Scott Lang (Rudd) is not your typical superhero candidate. He’s an ex-con, skilled at breaking into safes but hopeless at staying out of jail. He just wants to be a better father to his daughter Cassie, who’s impossibly adorable. His ex-wife sets the bar clear: no stable job, no visitation. Fair enough, except Scott’s past makes him unhirable. Even Baskin-Robbins, the place you’d think is desperate for staff, finds out his record and sends him packing. That running gag—“Baskin-Robbins always finds out”—is so funny it almost deserves its own sequel.

Enter Luis, played by Michael Peña, who walks away with every scene he’s in. Luis tempts Scott into another heist. The target? A mysterious safe. The loot? Not cash, not diamonds—just a strange suit with a helmet. Which, of course, turns out to be the Ant-Man suit. Cue Dr. Hank Pym (Michael Douglas, in full grumpy mentor mode) and his daughter Hope (Evangeline Lilly, all sharp edges and purpose), who recruit Scott to stop the ambitious Darren Cross (Corey Stoll) from selling the shrinking tech to very bad people.

The story itself isn’t groundbreaking. Science bends so much you wonder if it’s still science.
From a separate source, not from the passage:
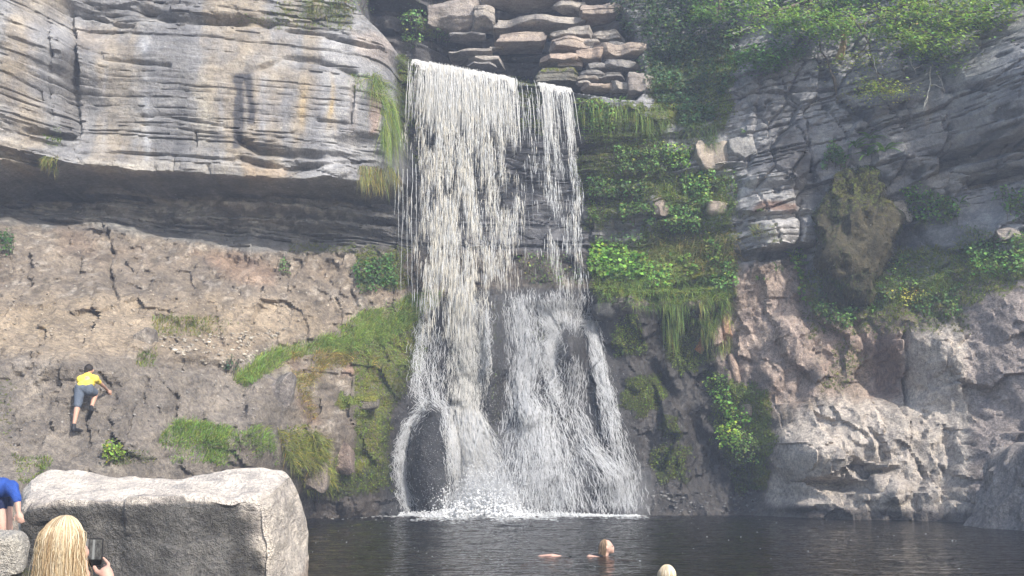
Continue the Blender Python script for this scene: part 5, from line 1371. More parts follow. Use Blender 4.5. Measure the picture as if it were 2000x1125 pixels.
fern(1480, 545, 6, .55, 796, 'fern at the foot of the striped buttress', 2); fern(1518, 525, 6, .5, 797, 'fern just left of the hanging light green herb', 1); fern(755, 290, 6, .5, 798, 'leafy fern on the corner of the left cliff', 1)

# trees leaning over from the top of the right cliff
def tree(name, label, root, limbs, clusters, seed, base, cat='tree', leaf=(.08, .16), group='trees overhanging the right cliff', rad=.10):
    """root (px,py,Y); limbs: lists of (px,py,Y); clusters: (px,py,Y, rx m, rz m, leaves)"""
    R = np.random.default_rng(seed)
    rt = at(*root)
    e = link(name, None, label=label, cat=cat, group=group, kind='thing')
    g = Geo()
    for li_, lm in enumerate(limbs):
        pts = np.array([at(*p) for p in lm]); t = np.linspace(0, 1, 14); tk = np.linspace(0, 1, len(pts))
        q = np.stack([np.interp(t, tk, pts[:, i]) for i in range(3)], -1); q[1:-1] += np.cumsum(R.normal(size=(12, 3)), 0) * .02
        r0 = rad if li_ == 0 else rad * .5
        tube(g, q, r0 * (1 - .85 * t) + .006, (1, 1, 1), 6)
    gl_ = Geo()
    for (px, py, Y, rx, rz, n) in clusters:
        c = at(px, py, Y)
        # several flat sprays make one cluster
        n = int(n * 1.6); ns = max(4, n // 70); sc = R.normal(size=(ns, 3)) * np.array((rx, rx * .6, rz)) * .5 + c
        for s_ in sc:
            m_ = max(8, n // ns); pr = R.uniform(.18, .42)
            d = R.normal(size=(m_, 3)) * np.array((pr, pr, .07)) ; d[:, 2] += -.25 * np.hypot(d[:, 0], d[:, 1]); cen = s_ + d
            nr = np.array((.15, -.35, .9)) + R.normal(size=(m_, 3)) * .35
            cc = tints(m_, np.asarray(base) * 1.5, .22, R) * R.uniform(.75, 1.25)
            gl_.add(*leaves(cen, nr, R.uniform(*leaf, m_), np.clip(cc, .006, .5), .6, .2, seed + m_))
        # a bough to every cluster
        k_ = min((np.array([at(*p) for lm in limbs for p in lm])), key=lambda q_: np.linalg.norm(q_ - c)); mid = (k_ + c) / 2 + np.array((0, 0, .12))
        tube(g, [k_, mid, c], [.03, .02, .008], (1, 1, 1), 5)
        for s_ in sc[:8]: tube(g, [c, (c + s_) / 2 + np.array((0, 0, .05)), s_], [.012, .009, .004], (1, 1, 1), 4)
    link('trunk', g.mesh('trunk'), M_BARK, e)
    link('crown', gl_.mesh('crown', False), M_LEAF, e, kind='stuff')
    return e
tree('tree', 'light green tree spreading over the top right with the widest boughs', (1790,-40,31.8), [[(1790,-60,32.2),(1790,20,31.2),(1770,60,30.8)],[(1790,-20,31.8),(1850,20,31),(1930,20,30.2)],[(1790,0,31.8),(1720,40,31.2),(1690,60,30.9)]],
     [(1750,40,31,.9,.45,420),(1820,20,30.8,1.0,.5,460),(1880,40,30.5,.9,.4,380),(1930,25,30.2,.8,.4,300),(1790,75,30.7,.9,.4,360),(1850,80,30.5,.7,.35,260),(1720,50,31,.7,.4,280),(1780,-10,31.2,1.1,.5,420),(1880,-20,30.8,1.2,.5,420),(1960,-10,30,.8,.4,220),(1840,110,30.7,.5,.3,140)], 801, (.15, .215, .06))
tree('tree', 'yellow-green tree left of the brown stump at the top', (1590,-60,33.6), [[(1590,-80,33.6),(1580,20,33),(1550,40,32.6)],[(1580,-10,33.2),(1620,30,32.8),(1650,60,32.6)],[(1580,0,33.2),(1500,30,32.9),(1465,40,32.7)]],
     [(1500,35,32.8,1.0,.35,380),(1550,50,32.7,.9,.35,340),(1600,40,32.6,.8,.4,320),(1620,62,32.5,.7,.35,300),(1650,50,32.5,.6,.3,200),(1560,10,33,1.1,.5,420),(1640,0,32.9,1.0,.5,420),(1480,10,33.2,.8,.4,300)], 802, (.14, .22, .065))
tree('tree', 'drooping pale tree whose lowest spray hangs in front of the grey cliff', (1665,40,32.4), [[(1655,20,33.0),(1700,80,31.8),(1712,140,31.4)],[(1700,70,31.9),(1690,100,31.6),(1670,110,31.6)]],
     [(1680,112,31.6,.45,.28,190),(1700,120,31.5,.4,.22,120),(1715,160,31.3,.55,.25,240),(1740,172,31.2,.5,.22,200),(1722,180,31.2,.4,.2,120)], 803, (.21, .25, .06), leaf=(.06, .11), rad=.05)
tree('shrub', 'round green shrub overhanging the cleft of the right cliff', (1490,120,33.9), [[(1500,130,34.2),(1495,105,33.6),(1480,100,33.3)],[(1495,110,33.7),(1530,100,33.4)]],
     [(1475,105,33.4,.7,.35,360),(1510,95,33.4,.7,.35,360),(1535,90,33.5,.45,.25,160),(1460,112,33.4,.4,.25,140),(1500,125,33.6,.5,.25,160)], 804, (.065, .135, .04), 'shrub', group=None, rad=.06)
tree('tree', 'bright leafed tree at the top above the dark bush', (1400,-60,35.2), [[(1400,-80,35.4),(1405,0,34.8),(1400,30,34.6)]],
     [(1400,15,34.7,.7,.45,300),(1380,40,34.6,.5,.3,160),(1420,0,34.8,.7,.4,240),(1350,-20,35.2,.9,.5,300)], 805, (.10, .175, .055))
tree('tree', 'dark dense tree at the very top behind the light boughs', (1700,-120,34.2), [[(1700,-150,34.4),(1690,-40,33.8),(1700,0,33.4)]],
     [(1640,0,33.7,1.3,.6,330),(1700,20,33.4,1.2,.6,330),(1740,-10,33.4,1.3,.6,300),(1820,0,32.8,1.3,.6,300),(1560,-20,34.2,1.3,.6,560),(1480,-20,34.6,1.2,.6,480),(1800,110,32.2,.7,.4,240),(1860,120,31.8,.5,.4,180)], 806, (.045, .085, .035))
# stump and bleached dead branches
g = Geo(); a = at(1648, 66, 32.9); b = at(1643, 104, 33.0); tube(g, [a, (a + b) / 2 + np.array((.03, 0, 0)), b, b - np.array((.05, -.1, .15))], [.07, .085, .12, .16], (1, 1, 1), 8)
M_STUMP = plain('split_wood', (.34, .24, .13), .85, .35, 9, .2, .6); link('tree_stump', g.mesh('tree_stump'), M_STUMP, label='split brown stump at the top of the right cliff', cat='stump', kind='thing')
def dead(px_lists, label, r=.022, Y=31.3):
    g = Geo()
    for i, l in enumerate(px_lists):
        q = np.array([at(x, y, Y + (i % 3) * .05) for x, y in l]); t = np.linspace(0, 1, 8); tk = np.linspace(0, 1, len(q))
        Q = np.stack([np.interp(t, tk, q[:, j]) for j in range(3)], -1); Q[1:-1] += rng.normal(size=(6, 3)) * .012; tube(g, Q, r * (1 if i == 0 else .65) * (1 - .6 * t), (1, 1, 1), 5)
    link('dead_branch', g.mesh('dead_branch'), M_TWIG, label=label, cat='branch', kind='thing', group='bleached dead branches')
dead([[(1818,130),(1817,165),(1812,185),(1804,212)],[(1817,162),(1830,168),(1842,172)],[(1812,190),(1803,215)]], 'longest forked bleached branch hanging on the right cliff', .024)
dead([[(1829,138),(1838,155),(1845,180)],[(1838,155),(1834,160)]], 'thin bleached twig just right of the longest forked branch', .016)
dead([[(1776,110),(1784,130),(1789,145)],[(1786,135),(1800,128)],[(1780,120),(1772,112)]], 'short bent dead twig above the lowest pale spray', .018); dead([[(1732,66),(1732,85),(1730,100)],[(1700,68),(1732,66),(1745,62)]], 'short upright white twig among the light boughs', .02)
dead([[(1706,108),(1708,128),(1713,143)]], 'dead stem holding the lowest pale spray', .02); dead([[(1430,66),(1450,60),(1470,52)],[(1432,64),(1433,72)]], 'pale twig in front of the yellow-green tree', .016, 32.9); dead([[(1655,103),(1680,103),(1690,100)]], 'level pale twig beside the stump', .014, 32.6)
g = Geo(); q = [at(x, y, 33.25) for x, y in [(1600,75),(1603,100),(1615,115),(1622,140),(1630,155),(1635,200)]]; tube(g, q, [.02, .025, .025, .03, .06, .02], (1, 1, 1), 6)
link('hanging_root', g.mesh('hanging_root'), M_BARK, label='dark root running down the grey cliff below the stump', cat='root', kind='thing')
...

The villain is your typical corporate megalomaniac. But Ant-Man doesn’t win by the details. It wins by tone. The movie knows its premise is slightly absurd, so it embraces the absurdity. Fight scenes play out on toy train tracks, a giant Thomas the Tank Engine crashes through walls, and somehow it all feels fresh rather than ridiculous.

What I liked most was how Ant-Man never tries to outdo the Avengers films on their terms. It doesn’t need to. It’s smaller, more contained, and funnier. Like finding a hawker stall hidden in the corner of a food centre that doesn’t bother with fancy menus but serves up something comforting and good. By the end, I walked out smiling, surprised that the movie I expected to be Marvel’s most forgettable entry turned out to be one of its most refreshing.